Le texte que nous examinons, déposé le 20 décembre 2011 par notre collègue Guy Fischer et le groupe CRC, tend à procéder à une « réhabilitation générale et collective » des fusillés pour l'exemple de la Première Guerre mondiale et prévoit que leurs noms sont portés sur les monuments aux morts et que la mention « morts pour la France » leur est attribuée. Elle comporte, en outre, une demande de pardon de la Nation à leur famille et au pays tout entier.

Le terme « réhabilitation » a une signification juridique précise, il renvoie à l'annulation des jugements rendus par les conseils de guerre. A cet égard, il convient de rappeler qu'un certain nombre de réhabilitations de fusillés, entre quarante et cinquante, sont intervenues dans l'entre-deux-guerres, dans le cadre de procédures judiciaires de révision : procédures de droit commun d'abord, puis, en raison des difficultés à obtenir des révisions, dans le cadre d'une cour spéciale créée par la loi. Composée à parité de magistrats et d'anciens combattants, cette cour a siégé de 1933 à 1935.

Ces réhabilitations judiciaires individuelles ont permis aux soldats fusillés qui en ont fait l'objet de se voir attribuer, comme les soldats morts au combat, la mention « mort pour la France » à laquelle sont attachés un certain nombre de droits, honorifiques et pécuniaires. Le plus emblématique étant que le nom du soldat est inscrit avec cette mention sur le monument au mort de sa commune de naissance ou de dernière domiciliation.

Ces dernières années, la question de la mémoire des fusillés et de leur réhabilitation a refait surface, dans le cadre d'un renouvellement de l'intérêt porté à l'histoire de la Première Guerre mondiale. Des études historiques ont mis en évidence l'ampleur du phénomène, même s'il faut garder en tête le nombre de l'ensemble des victimes de la Grande Guerre : 1 350 000 morts. Les associations de droits de l'homme, d'anciens combattants se sont positionnées et plusieurs demandent la réhabilitation des fusillés pour l'exemple, eu égard aux excès commis par une justice d'exception. Les possibilités judiciaires de réviser les procès étant extrêmement limitées, le texte que je vous présente vise une réhabilitation des fusillés par la loi.

Il faut bien comprendre cette intention ; elle entend mettre fin à une discrimination qui est encore ressentie comme infamante pour la mémoire de ces hommes ; car bien souvent, sauf dans un moment de faiblesse qui leur fut fatal, ils ont été de bons soldats.

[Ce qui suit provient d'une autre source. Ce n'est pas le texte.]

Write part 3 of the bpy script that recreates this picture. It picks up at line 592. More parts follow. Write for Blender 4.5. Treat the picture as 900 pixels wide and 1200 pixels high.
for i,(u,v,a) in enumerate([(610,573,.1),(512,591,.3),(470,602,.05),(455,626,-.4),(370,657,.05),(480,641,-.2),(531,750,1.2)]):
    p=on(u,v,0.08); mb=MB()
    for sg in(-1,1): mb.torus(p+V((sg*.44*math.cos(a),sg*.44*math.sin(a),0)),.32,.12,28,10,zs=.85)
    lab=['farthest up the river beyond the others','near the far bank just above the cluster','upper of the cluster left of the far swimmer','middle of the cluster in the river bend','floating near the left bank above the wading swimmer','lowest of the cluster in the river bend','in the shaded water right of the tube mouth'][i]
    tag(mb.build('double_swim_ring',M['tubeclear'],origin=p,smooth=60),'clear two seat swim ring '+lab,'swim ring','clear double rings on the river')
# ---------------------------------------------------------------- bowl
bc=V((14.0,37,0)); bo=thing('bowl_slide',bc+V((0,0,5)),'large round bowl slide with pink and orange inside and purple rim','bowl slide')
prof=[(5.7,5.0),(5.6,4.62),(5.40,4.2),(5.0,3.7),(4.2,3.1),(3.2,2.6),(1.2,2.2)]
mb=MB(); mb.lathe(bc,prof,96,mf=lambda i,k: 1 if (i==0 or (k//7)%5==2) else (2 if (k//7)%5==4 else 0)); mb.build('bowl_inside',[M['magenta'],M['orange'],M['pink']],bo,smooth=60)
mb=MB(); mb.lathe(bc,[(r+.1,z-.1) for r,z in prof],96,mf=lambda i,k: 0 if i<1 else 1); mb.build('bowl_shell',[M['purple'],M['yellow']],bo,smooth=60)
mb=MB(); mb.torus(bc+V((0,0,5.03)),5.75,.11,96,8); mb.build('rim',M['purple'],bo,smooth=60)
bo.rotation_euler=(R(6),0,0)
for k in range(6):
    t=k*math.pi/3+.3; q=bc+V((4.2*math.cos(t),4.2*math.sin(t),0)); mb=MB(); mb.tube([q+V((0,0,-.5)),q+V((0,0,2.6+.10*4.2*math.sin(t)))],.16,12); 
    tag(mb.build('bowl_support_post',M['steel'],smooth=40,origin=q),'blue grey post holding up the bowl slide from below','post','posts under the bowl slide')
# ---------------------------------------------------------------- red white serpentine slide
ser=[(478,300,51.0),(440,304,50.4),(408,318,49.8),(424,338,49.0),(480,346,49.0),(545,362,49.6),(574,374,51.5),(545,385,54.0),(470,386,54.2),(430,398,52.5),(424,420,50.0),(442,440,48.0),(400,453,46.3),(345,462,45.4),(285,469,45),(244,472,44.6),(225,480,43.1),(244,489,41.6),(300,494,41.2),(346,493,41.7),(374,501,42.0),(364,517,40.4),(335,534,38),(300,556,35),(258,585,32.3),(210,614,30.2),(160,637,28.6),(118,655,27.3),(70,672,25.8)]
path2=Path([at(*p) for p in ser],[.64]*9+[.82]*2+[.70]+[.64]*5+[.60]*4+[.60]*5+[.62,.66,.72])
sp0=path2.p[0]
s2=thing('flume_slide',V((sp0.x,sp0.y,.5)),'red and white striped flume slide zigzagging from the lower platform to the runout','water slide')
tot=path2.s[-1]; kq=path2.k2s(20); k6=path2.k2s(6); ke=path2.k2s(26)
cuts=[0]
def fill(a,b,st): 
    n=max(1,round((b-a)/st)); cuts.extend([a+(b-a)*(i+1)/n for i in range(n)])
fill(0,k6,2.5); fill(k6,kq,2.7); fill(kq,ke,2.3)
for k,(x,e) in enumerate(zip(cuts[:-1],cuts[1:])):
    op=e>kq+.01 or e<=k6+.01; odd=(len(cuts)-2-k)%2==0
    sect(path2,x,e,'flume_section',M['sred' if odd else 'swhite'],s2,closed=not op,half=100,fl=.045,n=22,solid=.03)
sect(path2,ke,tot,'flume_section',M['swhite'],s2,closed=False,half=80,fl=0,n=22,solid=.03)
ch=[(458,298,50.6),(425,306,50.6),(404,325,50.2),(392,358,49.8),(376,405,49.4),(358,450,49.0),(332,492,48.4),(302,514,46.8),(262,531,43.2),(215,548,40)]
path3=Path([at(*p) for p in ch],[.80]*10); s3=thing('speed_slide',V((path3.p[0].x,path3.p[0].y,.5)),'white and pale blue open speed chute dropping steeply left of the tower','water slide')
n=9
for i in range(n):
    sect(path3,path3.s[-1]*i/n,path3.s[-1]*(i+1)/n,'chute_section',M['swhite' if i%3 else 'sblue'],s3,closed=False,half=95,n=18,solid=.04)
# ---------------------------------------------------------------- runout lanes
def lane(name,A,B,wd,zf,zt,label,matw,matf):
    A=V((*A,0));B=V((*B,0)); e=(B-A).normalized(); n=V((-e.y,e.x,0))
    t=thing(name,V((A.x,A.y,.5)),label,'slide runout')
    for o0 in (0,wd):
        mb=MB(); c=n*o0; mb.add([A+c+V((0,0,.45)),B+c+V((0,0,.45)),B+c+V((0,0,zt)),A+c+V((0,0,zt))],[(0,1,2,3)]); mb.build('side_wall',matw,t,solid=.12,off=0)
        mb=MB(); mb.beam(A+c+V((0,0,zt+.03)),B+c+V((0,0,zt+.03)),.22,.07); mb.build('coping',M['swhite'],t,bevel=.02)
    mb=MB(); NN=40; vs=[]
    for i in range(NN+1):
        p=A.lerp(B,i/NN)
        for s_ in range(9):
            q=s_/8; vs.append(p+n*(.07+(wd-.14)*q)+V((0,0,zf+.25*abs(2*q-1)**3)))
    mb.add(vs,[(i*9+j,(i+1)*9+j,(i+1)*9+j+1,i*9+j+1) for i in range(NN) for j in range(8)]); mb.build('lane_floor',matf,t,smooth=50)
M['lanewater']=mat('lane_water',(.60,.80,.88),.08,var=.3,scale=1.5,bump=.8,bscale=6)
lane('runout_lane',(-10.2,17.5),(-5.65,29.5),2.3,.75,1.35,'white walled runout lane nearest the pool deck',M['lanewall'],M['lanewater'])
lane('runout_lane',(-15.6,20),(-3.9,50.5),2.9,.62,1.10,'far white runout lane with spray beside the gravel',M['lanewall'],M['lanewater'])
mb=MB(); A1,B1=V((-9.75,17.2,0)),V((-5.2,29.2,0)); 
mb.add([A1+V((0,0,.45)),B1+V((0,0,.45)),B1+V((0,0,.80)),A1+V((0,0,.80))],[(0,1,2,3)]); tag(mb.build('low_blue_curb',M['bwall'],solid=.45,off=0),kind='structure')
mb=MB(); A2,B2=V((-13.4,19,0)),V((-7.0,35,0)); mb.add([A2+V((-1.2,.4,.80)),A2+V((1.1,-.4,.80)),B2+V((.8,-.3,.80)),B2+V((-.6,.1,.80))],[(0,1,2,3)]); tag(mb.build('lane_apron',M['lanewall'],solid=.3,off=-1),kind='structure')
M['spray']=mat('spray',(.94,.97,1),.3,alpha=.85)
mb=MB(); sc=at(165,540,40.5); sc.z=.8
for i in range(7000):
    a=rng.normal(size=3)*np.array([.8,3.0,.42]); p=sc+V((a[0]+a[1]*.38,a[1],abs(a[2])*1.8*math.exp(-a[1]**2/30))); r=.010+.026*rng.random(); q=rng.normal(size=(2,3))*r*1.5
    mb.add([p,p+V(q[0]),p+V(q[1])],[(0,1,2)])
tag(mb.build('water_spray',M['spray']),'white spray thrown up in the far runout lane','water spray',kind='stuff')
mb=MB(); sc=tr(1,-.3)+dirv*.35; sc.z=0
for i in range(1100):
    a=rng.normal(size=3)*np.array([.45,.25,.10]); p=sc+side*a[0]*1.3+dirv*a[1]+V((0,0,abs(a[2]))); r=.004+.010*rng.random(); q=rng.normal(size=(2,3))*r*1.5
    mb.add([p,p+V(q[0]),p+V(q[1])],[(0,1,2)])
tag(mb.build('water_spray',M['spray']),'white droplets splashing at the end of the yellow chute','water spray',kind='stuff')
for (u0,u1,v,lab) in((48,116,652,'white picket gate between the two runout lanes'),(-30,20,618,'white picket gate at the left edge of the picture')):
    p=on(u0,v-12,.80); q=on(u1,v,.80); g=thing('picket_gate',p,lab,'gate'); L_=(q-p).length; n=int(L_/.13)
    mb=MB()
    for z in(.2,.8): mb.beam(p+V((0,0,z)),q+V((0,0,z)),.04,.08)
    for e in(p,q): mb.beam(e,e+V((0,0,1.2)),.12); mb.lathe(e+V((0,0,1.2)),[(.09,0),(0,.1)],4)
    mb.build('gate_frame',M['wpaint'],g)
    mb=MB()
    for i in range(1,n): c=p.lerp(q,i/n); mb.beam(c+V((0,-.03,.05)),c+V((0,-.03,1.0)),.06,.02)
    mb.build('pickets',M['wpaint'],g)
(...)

Pour autant, le législateur est-il fondé à remettre en cause des jugements qui ont été rendus à l'époque ? Cela semble difficile. Car, aussi injustes et arbitraires qu'ils puissent paraître aujourd'hui, ces jugements étaient pour la plupart conformes au code de justice militaire alors applicable. On ne peut rétrospectivement annuler le droit en vigueur et rejuger l'histoire. En outre, s'il y a eu indéniablement des excès, tous les fusillés, même au regard du droit actuel, ne seraient pas forcément innocents, mais convenez, chers collègues, que la comparaison reste très ardue au motif même que la peine de mort a été abrogée depuis.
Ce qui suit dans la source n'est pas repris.